Iwona Blazwick: I know that my fellow jurors would like to join me in expressing our congratulations to all the shortlisted artists for their tremendous achievement. Having served on this jury for over a decade, I'm still astonished at the innovation, the pioneering quality of artists working in the UK today, and how they're once expressions of a contemporary sensibility, and yet true to the legacy of Derek Jarman. after the announcement of the prize on the 24th of November, these remarkable works will be viewable online, on the Film London website. If you haven't seen them yet, please don't miss them. And now I will hand it over to Adrian.

21:20

Adrian Wootton: Thanks, Iwona, for those fascinating and generous insights.

Now, as the moment you’ve all been waiting for draws close, I’d like to introduce our very special guest and new Jarman Award Patron…

As a Director, his work includes Bohemian Rhapsody and Rocket Man.

21:37

As an actor, his creative collaboration with Jarman, playing the key role in the iconic film Caravaggio, is so central to Jarman’s work and legacy.

21:48

I am delighted to welcome Dexter Fletcher to say a few words and to announce this year’s award.

21:57

Dexter Fletcher: Hello, I’m Dexter Fletcher. I’m very honoured to have been asked to be a patron of the Jarman Award.

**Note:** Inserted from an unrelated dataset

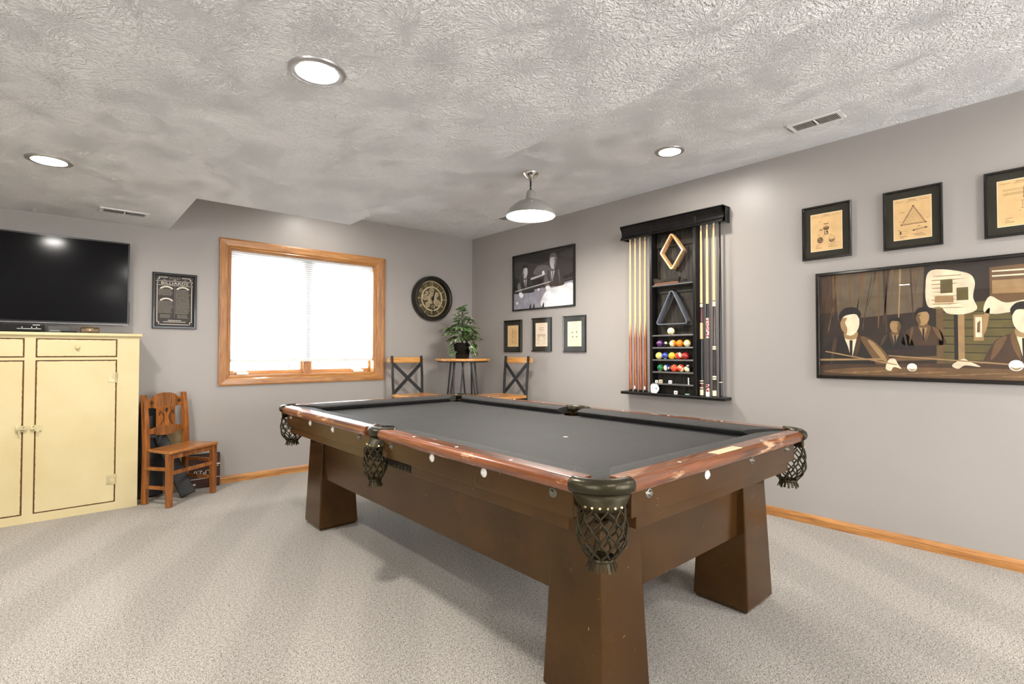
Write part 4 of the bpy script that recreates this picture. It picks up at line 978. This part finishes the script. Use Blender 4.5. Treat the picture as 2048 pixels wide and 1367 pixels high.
for a, rr, r, n in ((90, .085, .034, 14), (38, .082, .026, 10), (-32, .084, .038, 14), (-78, .088, .022, 9), (-128, .086, .030, 12), (172, .088, .034, 14), (135, .088, .022, 9), (0, 0, .046, 20)):
    gear(rr * math.cos(math.radians(a)), rr * math.sin(math.radians(a)), r, .018 if rr else .026, n)
b = MB(K)
for h in range(1, 13):
    a = PI / 2 - 2 * PI * h / 12; r = .139; er = Vector((math.cos(a), math.sin(a), 0)); et = Vector((math.sin(a), -math.cos(a), 0))
    b.text(str(h), er * r + Vector((0, 0, .020)), et, er, .064, stretch=.72)
b.build('numerals', M['gold'], ck)
b = MB(K); b.bar((0, .03, .046), (.004, -.178, .046), .007, .003); b.build('minute_hand', M['black_matte'], ck)
b = MB(K); b.bar((.0, -.03, .042), (.028, .085, .042), .011, .003); b.lathe([(0, .050), (.010, .049), (.012, .036)], (0, 0, 0), 16); b.build('hour_hand', M['black_matte'], ck)
clathe([(.0001, .066), (.206, .066)]).build('glass_pane', M['glass'], ck)

# ================================================================== cue rack on the right wall
M['rackwood'] = wood('black_stained_oak', (.004, .0038, .0036, 1), (.010, .009, .0085, 1), 'z', 30, .30, 0, spec=.28)
M['rackback'] = wood('dark_grained_panel', (.010, .0085, .007, 1), (.060, .050, .039, 1), 'z', 34, .5, .0, bumps=.4, spec=.2)
M['shelf'] = plain('edge_lit_shelf', (.10, .095, .088, 1), .3, var=.05)  # shelves greyed lighter: light caught on their edges put into the colour
rk = thing('cue_rack', 'tall black wooden wall rack for cues and balls', 'cue rack', (XR, 2.16, .758))
ry0, ry1 = 1.742, 2.636; dv = lambda x: XR - x
crown = [(dv(.104), 2.158), (dv(.112), 2.150), (dv(.108), 2.142), (dv(.094), 2.124), (dv(.086), 2.100), (dv(.088), 2.080), (dv(.100), 2.066), (dv(.108), 2.060), (dv(.110), 2.050), (dv(.084), 2.050), (dv(.072), 2.06), (dv(.072), 2.158)]
b = MB(); rings = [[(x, y, z) for x, z in crown] for y in (ry0, ry1)]; b.loft(rings); b.build('crown_moulding', M['rackwood'], rk, smooth=True)
endp = [(XR, 2.158)] + crown[:9] + [(XR, 2.050)]
for y in (ry0, ry1 - .012):
    b = MB(); b.loft([[(x, yy, z) for x, z in endp] for yy in (y, y + .012)]); b.build('crown_end', M['rackwood'], rk)
MB().box((dv(.112), ry0 - .004, 2.158), (XR, ry1 + .004, 2.166)).build('crown_top', M['rackwood'], rk, bevel=.002)
MB().box((dv(.108), 1.735, .757), (XR, 2.640, .781)).build('base_shelf', M['rackwood'], rk, bevel=.006)
dL0, dL1, dR0, dR1 = 2.338, 2.360, 1.958, 1.984
MB().box((dv(.096), dL0, .781), (XR, dL1, 2.158)).build('divider', M['rackwood'], rk, bevel=.003)
MB().box((dv(.096), dR0, .781), (XR, dR1, 2.158)).build('divider', M['rackwood'], rk, bevel=.003)
MB().box((dv(.012), dR1, .781), (XR, dL0, 2.158)).build('back_panel', M['rackback'], rk)
for z0, z1 in ((1.945, 2.02), (1.575, 1.615)): MB().box((dv(.022), dR1, z0), (dv(.012), dL0, z1)).build('cross_rail', M['rackback'], rk, bevel=.002)
for k, z in enumerate((1.640, 1.2425, 1.146, 1.0495, .954, .861)):
    MB().box((dv(.092), dR1, z - .012), (dv(.012), dL0, z)).build('shelf', M['shelf'], rk, bevel=.002)
# cues
M['maple'] = wood('pale_maple', lin(214, 178, 122), lin(236, 208, 158), 'z', 40, .3, .3)
def m_splice():
    t = NT('spliced_butt'); co = t.coord(); sp_ = t.node('ShaderNodeSeparateXYZ'); t.link(co, sp_.inputs[0])
    a = t.math('ARCTAN2', sp_.outputs[0], sp_.outputs[1])
    tri = t.math('PINGPONG', t.math('MULTIPLY', t.math('ADD', a, PI), 4 / PI), 1.0)
    thr = t.math('SUBTRACT', t.math('ADD', .44, t.math('MULTIPLY', tri, .15)), sp_.outputs[2])
    f = t.ramp(t.math('ADD', t.math('MULTIPLY', thr, 60), .5), [(.3, (0, 0, 0, 1)), (.7, (1, 1, 1, 1))])
    g = t.noise(t.coord((1, 1, .07)), 90, 4)
    br = t.ramp(g, [(.35, lin(112, 52, 20)), (.65, lin(176, 96, 44))]); mp = t.ramp(g, [(.35, lin(214, 178, 122)), (.65, lin(236, 208, 158))])
    t.col(t.mix(f, mp, br)); t.set(Roughness=.25, Coat_Weight=.5); return t.m
M['splice'] = m_splice(); M['tip'] = plain('cue_tip', lin(90, 120, 140), .7); M['ivory'] = plain('ivory_ring', lin(238, 226, 190), .3, 0, .3, var=.02)
CX = XR - .056; CZ = .781
def tap(b, z0, z1, r0, r1, n=14, y=0): b.cyl((0, 0, z0), (0, 0, z1), r0, r1, n); return b
def cue(y, dy, label, group=None):
    return thing('cue', label, 'pool cue', (CX, y, CZ), 0, group)
def house_cue(y, label, decal):
    t = cue(y, 0, label)
    MB().lathe([(0, .012), (.0145, .012), (.0105, .62), (0, .62)], n=14).build('butt', M['splice'], t, smooth=True)
    MB().lathe([(.0105, .62), (.0068, 1.262), (0, 1.262)], n=14).build('shaft', M['maple'], t, smooth=True)
    MB().lathe([(.0068, 1.262), (.0068, 1.280), (.005, 1.284), (0, 1.284)], n=14).build('ferrule', M['ivory'], t, smooth=True)
    MB().lathe([(0, 0), (.0125, 0), (.0145, .004), (.0145, .016), (0, .016)], n=14).build('bumper', M['black_matte'], t, smooth=True)
    if decal: MB().box((-.0158, -.006, .022), (-.0125, .006, .046)).build('white_label', M['white'], t)
for y, l, dcl in ((2.573, 'brown butted house cue at the left end of the rack, outermost of four', 0), (2.523, 'brown butted house cue with white label, second from the left end of the rack', 1), (2.475, 'brown butted house cue without label, third from the left end of the rack', 0), (2.426, 'brown butted house cue with white label, nearest the left divider of the rack', 1)): house_cue(y, l, dcl)
def fancy(y, label, bands, top, shaft_m='maple', rb=.0148):
    """bands: (z0, z1, material) of the butt; top: joint height"""
    t = cue(y, 0, label); r = lambda z: rb - (rb - .0105) * min(1, z / .66)
    for nm, z0, z1, m in bands:
        MB().lathe([(0, z0), (r(z0), z0), (r(z1), z1), (0, z1)], n=16).build(nm, m, t, smooth=True)
    MB().lathe([(0, top), (r(top), top), (.0066, 1.262), (0, 1.262)], n=14).build('shaft', M[shaft_m], t, smooth=True)
    MB().lathe([(.0066, 1.262), (.0066, 1.280), (.005, 1.284), (0, 1.284)], n=14).build('ferrule', M['ivory'] if shaft_m == 'maple' else M['black'], t, smooth=True)
    return t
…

The impact of this unique director on my own career, has always been integral to me striving to keep pushing my own creative boundaries. Derek opened the door for me into the world of art, and inspiration. And I’m eternally grateful to him for that.

22:21

Derek was an innovator, and a visionary. An Award in his name, and the opportunity it gives to support and promote a new generation of artists is wonderful, fitting and extremely exciting. Great artists should always have their legacy.

22:37

So, my sincere congratulations to all on the shortlist!

23:05

Dexter Fletcher: This extraordinary and exceptional year, the shortlisted artists have decided to share the prize. They felt given the turbulence and trauma of the current times, they needed and wanted to demonstrate solidarity. Wonderful! Fantastic! I would like to invite the Film London Jarman Award 2020 artists to say a few words…

23:31

Artists’ Statement: [Subtitles on Screen]

26:31

Adrian Wootton: Thank you all for that eloquent statement and sentiment. As you can imagine, much consideration has gone into the decision this year to share the Award. But I’m sure you’ll agree, it is fitting to the current climate, and reflects the solidarity of artists and organisations right across our cultural sector. Thank you all for joining us on this virtual platform. We are very hopeful that we can meet 'in person' next year for the Film London Jarman Award 2021. But in the meantime, please do head to our website to watch the wonderful work by the shortlist artists, which will be streamed there for next 2 days. We hope that you will all stay safe and well. This has been the Film London Jarman Award 2020. Thank you and Good Night.